Lawyers have warned that the education appeals system is at breaking point amid a sharp rise in the outstanding caseload. Figures released through a Gazette freedom of information request show the backlog of SEND (special educational needs and disability) appeals leapt by 38% this year to 5,450.

Around 80% of hearings in the SEND first-tier tribunal were postponed in the first quarter of this year, with the overall number of postponements increasing by 90% to 6,100.

Specialists say they are telling clients to expect a wait of up to a year for their appeal to be resolved. Most challenges lodged in the past two months will not be resolved by the start of September, raising the possibility that appeals over school placements will not be heard before the school year starts.

HMCTS sign

HM Courts & Tribunals Service has 178 judges ticketed to do SEND tribunal work

Source: Alamy

Samantha Hale, education law specialist with national firm HCB Solicitors, said some hearings have been postponed the day before they were due because of a lack of judicial availability. She added: ‘The process of appealing is often stressful and upsetting for the parents and child/young person concerned and the longer the process is drawn out for, the longer they have to experience this. The longer it takes for an appeal to be heard, the longer the child/young person’s special educational needs are not met.’

HM Courts & Tribunals Service has 178 judges ticketed to do SEND tribunal work and will offer hearings in August to try to ease the backlog. But both parties have to agree to an August date and it requires the local authority’s response in advance and witnesses to attend.

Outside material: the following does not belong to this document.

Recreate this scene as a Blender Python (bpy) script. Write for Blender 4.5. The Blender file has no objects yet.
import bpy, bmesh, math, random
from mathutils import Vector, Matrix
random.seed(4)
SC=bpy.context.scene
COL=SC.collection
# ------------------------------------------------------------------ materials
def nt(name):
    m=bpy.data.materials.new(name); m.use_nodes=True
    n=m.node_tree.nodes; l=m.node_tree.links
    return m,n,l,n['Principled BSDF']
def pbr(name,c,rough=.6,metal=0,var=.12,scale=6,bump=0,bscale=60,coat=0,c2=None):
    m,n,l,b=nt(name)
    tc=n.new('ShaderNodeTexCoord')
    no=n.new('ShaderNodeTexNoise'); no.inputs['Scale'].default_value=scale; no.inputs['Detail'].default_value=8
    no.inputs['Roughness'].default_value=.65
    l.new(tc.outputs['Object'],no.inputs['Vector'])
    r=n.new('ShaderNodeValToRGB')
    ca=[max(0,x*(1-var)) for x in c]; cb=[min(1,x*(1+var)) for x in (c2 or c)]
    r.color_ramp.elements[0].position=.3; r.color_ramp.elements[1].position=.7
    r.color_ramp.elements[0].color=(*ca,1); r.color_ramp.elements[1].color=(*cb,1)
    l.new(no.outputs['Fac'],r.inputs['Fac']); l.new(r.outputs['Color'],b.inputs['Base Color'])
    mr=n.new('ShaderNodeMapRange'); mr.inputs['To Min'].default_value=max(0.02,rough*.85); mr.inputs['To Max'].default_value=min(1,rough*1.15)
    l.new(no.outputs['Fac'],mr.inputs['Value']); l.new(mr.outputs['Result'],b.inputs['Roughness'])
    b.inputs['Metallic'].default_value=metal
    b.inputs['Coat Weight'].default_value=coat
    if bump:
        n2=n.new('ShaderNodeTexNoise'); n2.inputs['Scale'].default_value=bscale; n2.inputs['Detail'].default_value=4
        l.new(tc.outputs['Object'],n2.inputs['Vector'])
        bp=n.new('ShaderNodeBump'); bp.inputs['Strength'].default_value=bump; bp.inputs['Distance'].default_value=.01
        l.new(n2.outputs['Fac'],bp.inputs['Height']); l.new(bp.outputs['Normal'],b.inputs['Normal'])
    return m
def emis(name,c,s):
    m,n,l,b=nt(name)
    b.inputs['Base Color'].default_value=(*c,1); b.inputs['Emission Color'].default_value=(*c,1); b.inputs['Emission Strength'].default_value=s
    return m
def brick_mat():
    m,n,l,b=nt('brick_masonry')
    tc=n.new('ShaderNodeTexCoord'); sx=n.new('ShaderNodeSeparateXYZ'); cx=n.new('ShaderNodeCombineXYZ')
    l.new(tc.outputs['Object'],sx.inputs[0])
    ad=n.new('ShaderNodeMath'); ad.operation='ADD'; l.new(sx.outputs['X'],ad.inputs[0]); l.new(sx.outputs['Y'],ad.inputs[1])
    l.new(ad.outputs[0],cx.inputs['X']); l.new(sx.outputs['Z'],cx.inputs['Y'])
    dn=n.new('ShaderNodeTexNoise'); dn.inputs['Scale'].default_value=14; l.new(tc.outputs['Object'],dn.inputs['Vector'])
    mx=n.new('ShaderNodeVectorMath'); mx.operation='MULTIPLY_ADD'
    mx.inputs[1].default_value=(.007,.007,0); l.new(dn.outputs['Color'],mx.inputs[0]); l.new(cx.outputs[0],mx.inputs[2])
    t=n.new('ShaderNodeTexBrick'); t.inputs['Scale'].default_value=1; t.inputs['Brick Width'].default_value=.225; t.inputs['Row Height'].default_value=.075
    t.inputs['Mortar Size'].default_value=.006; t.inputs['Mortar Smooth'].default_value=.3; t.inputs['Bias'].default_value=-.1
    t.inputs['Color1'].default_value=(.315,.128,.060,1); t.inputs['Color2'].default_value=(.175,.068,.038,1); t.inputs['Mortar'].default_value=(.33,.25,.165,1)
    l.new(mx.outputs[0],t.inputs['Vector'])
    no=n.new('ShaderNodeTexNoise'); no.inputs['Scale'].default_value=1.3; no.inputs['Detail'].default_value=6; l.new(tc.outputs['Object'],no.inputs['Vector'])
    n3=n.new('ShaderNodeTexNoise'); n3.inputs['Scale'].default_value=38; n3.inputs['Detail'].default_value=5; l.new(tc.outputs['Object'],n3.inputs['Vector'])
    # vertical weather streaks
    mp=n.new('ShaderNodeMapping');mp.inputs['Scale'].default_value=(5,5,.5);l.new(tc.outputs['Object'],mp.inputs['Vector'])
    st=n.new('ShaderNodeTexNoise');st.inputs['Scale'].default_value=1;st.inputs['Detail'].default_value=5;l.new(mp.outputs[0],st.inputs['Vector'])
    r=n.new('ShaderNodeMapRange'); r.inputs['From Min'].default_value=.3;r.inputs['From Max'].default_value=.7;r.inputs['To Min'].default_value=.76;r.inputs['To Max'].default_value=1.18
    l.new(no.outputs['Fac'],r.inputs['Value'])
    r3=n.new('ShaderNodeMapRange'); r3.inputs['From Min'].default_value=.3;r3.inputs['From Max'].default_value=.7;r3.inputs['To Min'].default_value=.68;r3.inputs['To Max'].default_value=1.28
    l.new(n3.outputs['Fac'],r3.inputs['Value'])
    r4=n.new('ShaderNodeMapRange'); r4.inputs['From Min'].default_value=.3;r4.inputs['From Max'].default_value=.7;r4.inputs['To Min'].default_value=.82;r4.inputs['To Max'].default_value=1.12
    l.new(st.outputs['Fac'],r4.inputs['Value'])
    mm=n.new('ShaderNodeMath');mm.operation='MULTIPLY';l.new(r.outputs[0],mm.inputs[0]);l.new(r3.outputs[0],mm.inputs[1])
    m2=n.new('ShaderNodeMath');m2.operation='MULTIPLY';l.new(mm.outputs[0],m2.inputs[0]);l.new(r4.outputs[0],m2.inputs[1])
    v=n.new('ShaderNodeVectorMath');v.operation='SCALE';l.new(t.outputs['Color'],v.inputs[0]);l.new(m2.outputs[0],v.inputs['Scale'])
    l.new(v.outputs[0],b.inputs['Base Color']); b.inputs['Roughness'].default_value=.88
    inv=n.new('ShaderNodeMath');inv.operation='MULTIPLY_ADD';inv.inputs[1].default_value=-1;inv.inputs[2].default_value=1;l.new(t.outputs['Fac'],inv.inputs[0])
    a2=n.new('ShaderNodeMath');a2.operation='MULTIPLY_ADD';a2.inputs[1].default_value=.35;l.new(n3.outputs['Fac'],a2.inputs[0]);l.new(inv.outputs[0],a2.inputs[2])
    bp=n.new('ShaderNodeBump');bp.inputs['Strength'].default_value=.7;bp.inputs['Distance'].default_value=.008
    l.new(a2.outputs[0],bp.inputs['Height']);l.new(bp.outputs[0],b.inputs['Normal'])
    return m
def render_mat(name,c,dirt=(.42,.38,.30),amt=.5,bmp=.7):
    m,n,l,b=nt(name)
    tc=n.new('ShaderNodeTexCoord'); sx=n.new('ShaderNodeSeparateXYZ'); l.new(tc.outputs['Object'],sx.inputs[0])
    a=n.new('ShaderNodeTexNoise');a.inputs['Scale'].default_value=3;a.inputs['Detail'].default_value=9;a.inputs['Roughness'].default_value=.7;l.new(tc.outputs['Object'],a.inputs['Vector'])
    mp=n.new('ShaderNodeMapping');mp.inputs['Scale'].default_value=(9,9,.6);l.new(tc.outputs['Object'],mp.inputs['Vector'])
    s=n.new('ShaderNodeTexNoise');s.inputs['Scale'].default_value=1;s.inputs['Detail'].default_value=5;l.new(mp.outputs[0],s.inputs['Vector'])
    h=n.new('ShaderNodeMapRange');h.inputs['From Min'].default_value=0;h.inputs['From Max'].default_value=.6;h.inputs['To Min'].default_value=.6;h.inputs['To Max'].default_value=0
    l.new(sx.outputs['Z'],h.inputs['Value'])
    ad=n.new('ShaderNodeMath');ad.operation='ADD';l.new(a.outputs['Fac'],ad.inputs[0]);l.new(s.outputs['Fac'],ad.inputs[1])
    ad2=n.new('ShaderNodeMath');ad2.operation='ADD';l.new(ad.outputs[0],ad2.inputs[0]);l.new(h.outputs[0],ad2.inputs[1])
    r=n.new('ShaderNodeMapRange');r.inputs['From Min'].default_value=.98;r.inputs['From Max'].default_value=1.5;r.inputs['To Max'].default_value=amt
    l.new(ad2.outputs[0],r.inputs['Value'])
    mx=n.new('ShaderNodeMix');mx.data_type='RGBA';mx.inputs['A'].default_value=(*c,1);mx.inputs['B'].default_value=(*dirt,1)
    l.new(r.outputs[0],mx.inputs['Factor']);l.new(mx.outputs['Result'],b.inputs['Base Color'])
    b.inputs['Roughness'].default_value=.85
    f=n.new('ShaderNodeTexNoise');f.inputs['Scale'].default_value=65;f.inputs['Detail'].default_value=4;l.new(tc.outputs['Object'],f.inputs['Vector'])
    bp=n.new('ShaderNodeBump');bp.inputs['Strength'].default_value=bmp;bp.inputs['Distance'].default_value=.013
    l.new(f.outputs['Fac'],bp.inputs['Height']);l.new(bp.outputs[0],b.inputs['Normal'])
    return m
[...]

Georgina Downard, senior solicitor at SEND advice charity IPSEA, said the huge rise over the past year in the tribunal’s outstanding caseload shows that the system is at ‘crisis point’. The legal route to obtaining special educational provision is vital as non-compliance with SEND law is now ‘endemic’ in local authorities, Downard said.

She added: ‘The solution to this crisis isn’t for the government to make it harder to appeal, but for local authorities to fulfil their obligations to children and young people with SEND and make lawful decisions first time.’